Maxim vede molti dei possibili accessi alla vita e alle sue opportunità sbarrati da limitazioni che contribuiscono a fare della sua un’esistenza in bianco e nero. I contorni delle sue giornate si perdono nella ripetizione di pattern sempre uguali e nella solitudine delle stanze vuote.

Le ragioni di questo stallo risiedono, come spesso accade, nell’infanzia e nell’adolescenza: i suoi genitori hanno sempre guidato le scelte di Maxim con un atteggiamento severo ma soprattutto miope. Sono loro a instradare il figlio su un percorso di appiattimento non troppo lontano dall’annullamento vero e proprio, sono loro a dirgli quali colori sono accettabili e dignitosi e quali sono proibiti.

È un giorno qualsiasi quello in cui Maxim intraprende un percorso interiore, tra il ricordo di quelle spinte che hanno dato una certa direzione alla sua vita e l’esigenza di trovare la sua voce nell’universo di silenzio che lo opprime. Finché i colori non gli si rivelano e la rivelazione è sufficiente, perché dopo di essa non si può più pensare di tornare alle vecchie abitudini.

Non è un caso, infine, che con l’apertura verso una vita di possibilità finalmente accessibili, Maxim trovi anche la strada per il dialogo e per la comunicazione con il prossimo.
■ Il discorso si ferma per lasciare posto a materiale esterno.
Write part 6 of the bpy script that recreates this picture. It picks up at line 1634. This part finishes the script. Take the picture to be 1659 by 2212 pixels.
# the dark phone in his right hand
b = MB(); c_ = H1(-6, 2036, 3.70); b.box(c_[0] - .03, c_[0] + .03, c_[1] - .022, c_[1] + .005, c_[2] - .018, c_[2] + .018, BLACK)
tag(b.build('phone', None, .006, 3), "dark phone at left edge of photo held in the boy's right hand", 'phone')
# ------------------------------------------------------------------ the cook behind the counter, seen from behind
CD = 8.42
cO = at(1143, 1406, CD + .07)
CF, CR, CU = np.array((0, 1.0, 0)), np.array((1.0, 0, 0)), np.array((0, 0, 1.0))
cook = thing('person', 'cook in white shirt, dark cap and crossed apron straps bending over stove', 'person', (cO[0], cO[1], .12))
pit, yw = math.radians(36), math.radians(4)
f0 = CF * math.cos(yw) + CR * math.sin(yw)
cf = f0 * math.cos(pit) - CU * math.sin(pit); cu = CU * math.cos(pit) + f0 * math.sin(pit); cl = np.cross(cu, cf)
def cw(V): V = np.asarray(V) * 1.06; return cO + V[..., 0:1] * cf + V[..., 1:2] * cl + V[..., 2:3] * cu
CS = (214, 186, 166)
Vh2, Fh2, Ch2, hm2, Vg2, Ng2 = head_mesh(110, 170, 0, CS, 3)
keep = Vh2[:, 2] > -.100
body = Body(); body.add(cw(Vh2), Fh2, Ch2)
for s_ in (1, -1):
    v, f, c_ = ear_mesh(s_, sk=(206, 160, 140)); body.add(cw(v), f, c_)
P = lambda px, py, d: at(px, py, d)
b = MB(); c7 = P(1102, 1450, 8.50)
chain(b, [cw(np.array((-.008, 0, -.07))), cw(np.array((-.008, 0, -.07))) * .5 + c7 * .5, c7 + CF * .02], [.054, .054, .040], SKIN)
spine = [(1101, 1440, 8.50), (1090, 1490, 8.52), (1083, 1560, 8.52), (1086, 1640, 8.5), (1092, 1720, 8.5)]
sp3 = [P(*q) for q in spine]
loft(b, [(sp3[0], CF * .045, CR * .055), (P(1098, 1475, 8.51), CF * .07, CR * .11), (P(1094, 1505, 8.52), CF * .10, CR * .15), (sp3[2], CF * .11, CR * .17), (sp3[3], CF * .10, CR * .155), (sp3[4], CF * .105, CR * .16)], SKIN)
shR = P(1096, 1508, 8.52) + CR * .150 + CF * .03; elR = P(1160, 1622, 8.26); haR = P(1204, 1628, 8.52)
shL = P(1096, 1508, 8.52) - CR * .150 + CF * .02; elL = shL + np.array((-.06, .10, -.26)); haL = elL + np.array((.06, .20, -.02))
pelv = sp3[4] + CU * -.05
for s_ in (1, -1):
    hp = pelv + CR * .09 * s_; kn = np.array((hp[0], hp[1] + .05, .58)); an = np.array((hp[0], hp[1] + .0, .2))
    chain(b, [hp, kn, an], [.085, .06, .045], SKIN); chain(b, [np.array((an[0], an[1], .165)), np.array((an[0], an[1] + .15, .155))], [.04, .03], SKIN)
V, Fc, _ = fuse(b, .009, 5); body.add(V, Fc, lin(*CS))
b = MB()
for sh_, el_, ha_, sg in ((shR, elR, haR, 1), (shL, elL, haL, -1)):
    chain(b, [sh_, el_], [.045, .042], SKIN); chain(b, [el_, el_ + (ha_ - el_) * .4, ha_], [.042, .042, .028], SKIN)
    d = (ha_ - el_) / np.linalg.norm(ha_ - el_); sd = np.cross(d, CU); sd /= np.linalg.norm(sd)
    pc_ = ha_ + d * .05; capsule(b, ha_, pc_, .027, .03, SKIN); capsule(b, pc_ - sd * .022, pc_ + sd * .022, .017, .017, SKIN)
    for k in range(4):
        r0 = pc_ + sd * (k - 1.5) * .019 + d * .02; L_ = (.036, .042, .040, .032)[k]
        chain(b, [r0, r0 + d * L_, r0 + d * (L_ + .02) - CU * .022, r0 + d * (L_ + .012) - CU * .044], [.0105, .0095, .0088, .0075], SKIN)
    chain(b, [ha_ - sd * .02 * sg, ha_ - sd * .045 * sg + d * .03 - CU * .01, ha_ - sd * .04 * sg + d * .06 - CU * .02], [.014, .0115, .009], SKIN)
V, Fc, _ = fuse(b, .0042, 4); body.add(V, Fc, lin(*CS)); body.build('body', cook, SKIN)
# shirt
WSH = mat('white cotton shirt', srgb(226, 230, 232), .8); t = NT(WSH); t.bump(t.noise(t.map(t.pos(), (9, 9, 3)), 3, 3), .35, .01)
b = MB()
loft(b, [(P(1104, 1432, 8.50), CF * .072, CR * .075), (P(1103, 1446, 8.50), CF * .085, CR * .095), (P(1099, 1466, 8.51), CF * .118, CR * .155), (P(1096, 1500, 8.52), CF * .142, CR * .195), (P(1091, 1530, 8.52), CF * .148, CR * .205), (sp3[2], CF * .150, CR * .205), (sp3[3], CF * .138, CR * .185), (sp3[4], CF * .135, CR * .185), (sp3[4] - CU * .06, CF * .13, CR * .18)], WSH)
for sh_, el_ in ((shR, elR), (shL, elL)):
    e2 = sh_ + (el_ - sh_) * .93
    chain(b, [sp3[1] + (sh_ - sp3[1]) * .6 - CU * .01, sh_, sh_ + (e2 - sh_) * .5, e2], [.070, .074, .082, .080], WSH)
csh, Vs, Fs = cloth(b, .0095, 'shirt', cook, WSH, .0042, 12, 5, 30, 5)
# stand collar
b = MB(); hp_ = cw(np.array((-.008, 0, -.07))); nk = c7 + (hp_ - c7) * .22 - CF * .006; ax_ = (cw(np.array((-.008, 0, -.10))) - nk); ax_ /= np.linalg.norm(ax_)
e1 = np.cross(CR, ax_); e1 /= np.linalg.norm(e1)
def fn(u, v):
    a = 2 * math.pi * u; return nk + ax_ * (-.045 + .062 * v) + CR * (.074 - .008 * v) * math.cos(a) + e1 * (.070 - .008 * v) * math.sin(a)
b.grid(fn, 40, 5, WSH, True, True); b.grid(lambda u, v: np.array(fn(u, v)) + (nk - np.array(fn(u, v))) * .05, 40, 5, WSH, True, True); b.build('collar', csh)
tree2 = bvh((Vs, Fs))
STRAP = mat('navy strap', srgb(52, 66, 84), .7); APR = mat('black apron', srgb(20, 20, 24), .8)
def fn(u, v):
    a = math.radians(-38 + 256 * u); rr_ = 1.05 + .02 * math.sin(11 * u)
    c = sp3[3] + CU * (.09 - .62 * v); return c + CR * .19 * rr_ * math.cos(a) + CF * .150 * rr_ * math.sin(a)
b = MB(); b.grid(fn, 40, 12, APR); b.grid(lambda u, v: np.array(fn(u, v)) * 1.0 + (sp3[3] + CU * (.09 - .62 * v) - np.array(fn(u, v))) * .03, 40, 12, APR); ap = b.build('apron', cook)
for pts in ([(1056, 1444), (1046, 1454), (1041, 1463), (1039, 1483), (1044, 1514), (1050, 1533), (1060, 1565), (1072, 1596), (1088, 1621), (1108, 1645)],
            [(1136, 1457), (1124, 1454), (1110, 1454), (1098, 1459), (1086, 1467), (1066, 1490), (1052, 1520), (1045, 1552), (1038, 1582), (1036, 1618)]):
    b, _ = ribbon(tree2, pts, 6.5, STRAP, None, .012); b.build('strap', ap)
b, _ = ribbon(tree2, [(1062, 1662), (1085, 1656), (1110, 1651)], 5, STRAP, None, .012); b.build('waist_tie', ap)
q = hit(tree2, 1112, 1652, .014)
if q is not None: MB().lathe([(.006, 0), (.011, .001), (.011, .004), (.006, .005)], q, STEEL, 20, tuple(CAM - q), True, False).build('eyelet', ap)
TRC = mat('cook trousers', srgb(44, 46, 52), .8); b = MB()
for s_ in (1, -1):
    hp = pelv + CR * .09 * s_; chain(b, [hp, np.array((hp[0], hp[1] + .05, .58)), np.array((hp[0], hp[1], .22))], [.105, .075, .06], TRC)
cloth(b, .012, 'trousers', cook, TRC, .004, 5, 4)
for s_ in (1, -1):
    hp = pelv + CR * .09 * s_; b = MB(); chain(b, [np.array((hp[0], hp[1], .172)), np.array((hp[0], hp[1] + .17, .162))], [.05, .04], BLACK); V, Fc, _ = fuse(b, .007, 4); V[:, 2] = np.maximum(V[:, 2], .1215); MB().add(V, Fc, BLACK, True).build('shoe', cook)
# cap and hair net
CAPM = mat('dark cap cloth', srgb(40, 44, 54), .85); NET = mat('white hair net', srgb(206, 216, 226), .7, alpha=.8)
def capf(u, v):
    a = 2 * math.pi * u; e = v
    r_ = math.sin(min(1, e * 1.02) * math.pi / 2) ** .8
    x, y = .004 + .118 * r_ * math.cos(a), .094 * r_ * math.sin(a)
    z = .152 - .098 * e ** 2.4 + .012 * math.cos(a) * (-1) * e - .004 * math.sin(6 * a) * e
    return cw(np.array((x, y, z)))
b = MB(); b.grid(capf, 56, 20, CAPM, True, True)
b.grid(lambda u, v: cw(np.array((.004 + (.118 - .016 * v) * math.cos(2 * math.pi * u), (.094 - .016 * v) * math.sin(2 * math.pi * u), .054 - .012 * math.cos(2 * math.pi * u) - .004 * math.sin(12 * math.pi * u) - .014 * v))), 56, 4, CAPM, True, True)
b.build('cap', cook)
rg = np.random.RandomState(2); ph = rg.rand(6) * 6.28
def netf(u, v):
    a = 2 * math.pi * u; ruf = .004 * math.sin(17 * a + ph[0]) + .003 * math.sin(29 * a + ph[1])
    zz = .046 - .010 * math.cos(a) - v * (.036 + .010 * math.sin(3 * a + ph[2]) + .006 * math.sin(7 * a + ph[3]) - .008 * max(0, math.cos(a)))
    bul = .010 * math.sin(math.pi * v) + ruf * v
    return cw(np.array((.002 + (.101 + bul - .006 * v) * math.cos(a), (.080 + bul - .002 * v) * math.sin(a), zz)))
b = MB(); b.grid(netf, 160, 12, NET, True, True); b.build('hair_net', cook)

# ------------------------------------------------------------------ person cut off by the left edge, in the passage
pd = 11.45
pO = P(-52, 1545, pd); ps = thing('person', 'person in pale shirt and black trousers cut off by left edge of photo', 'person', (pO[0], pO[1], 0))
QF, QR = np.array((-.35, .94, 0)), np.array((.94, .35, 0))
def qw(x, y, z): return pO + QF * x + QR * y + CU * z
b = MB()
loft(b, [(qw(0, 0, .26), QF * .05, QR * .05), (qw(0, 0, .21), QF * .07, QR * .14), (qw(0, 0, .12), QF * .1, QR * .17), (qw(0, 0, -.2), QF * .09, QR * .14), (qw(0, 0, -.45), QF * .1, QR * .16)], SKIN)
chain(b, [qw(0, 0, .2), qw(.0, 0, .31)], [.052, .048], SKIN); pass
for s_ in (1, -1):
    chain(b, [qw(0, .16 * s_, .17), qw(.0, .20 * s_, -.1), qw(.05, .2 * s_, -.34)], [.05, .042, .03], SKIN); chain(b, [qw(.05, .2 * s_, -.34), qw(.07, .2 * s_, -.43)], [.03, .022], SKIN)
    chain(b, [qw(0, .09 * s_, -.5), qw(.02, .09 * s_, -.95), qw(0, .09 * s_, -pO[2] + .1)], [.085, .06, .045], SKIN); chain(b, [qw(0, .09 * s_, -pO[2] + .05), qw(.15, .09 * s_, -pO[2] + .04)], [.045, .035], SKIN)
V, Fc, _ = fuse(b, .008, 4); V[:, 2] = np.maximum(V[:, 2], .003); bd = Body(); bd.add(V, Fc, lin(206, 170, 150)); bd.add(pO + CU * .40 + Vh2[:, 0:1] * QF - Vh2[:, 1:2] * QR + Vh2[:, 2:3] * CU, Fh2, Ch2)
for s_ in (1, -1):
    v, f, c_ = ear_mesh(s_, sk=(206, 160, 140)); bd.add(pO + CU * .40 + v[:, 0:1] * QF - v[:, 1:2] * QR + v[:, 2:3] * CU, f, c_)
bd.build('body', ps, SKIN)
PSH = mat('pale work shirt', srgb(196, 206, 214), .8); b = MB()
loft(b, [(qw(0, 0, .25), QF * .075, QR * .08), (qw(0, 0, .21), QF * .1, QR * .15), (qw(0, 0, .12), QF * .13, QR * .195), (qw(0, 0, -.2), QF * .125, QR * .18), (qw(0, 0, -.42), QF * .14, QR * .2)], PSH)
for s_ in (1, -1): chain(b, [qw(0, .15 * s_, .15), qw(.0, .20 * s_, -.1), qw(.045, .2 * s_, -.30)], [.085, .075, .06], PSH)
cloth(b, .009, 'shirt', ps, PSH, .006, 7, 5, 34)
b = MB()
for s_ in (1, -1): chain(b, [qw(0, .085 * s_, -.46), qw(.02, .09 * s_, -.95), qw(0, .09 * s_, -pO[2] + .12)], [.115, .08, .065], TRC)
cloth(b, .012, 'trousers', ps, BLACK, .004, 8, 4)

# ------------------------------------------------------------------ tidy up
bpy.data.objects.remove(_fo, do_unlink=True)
La colonna sonora accompagna l’intero corso del cortometraggio, senza che venga pronunciata una sola battuta, se non quelle mimate con le labbra o espresse in lingua dei segni; questa scelta corona un progetto pensato per parlare in senso ampio e completo di accessibilità, proponendo, insieme al linguaggio delle immagini, una comunicazione non verbale in musica agli udenti e ai non udenti una comunicazione verbale, affidata al segno.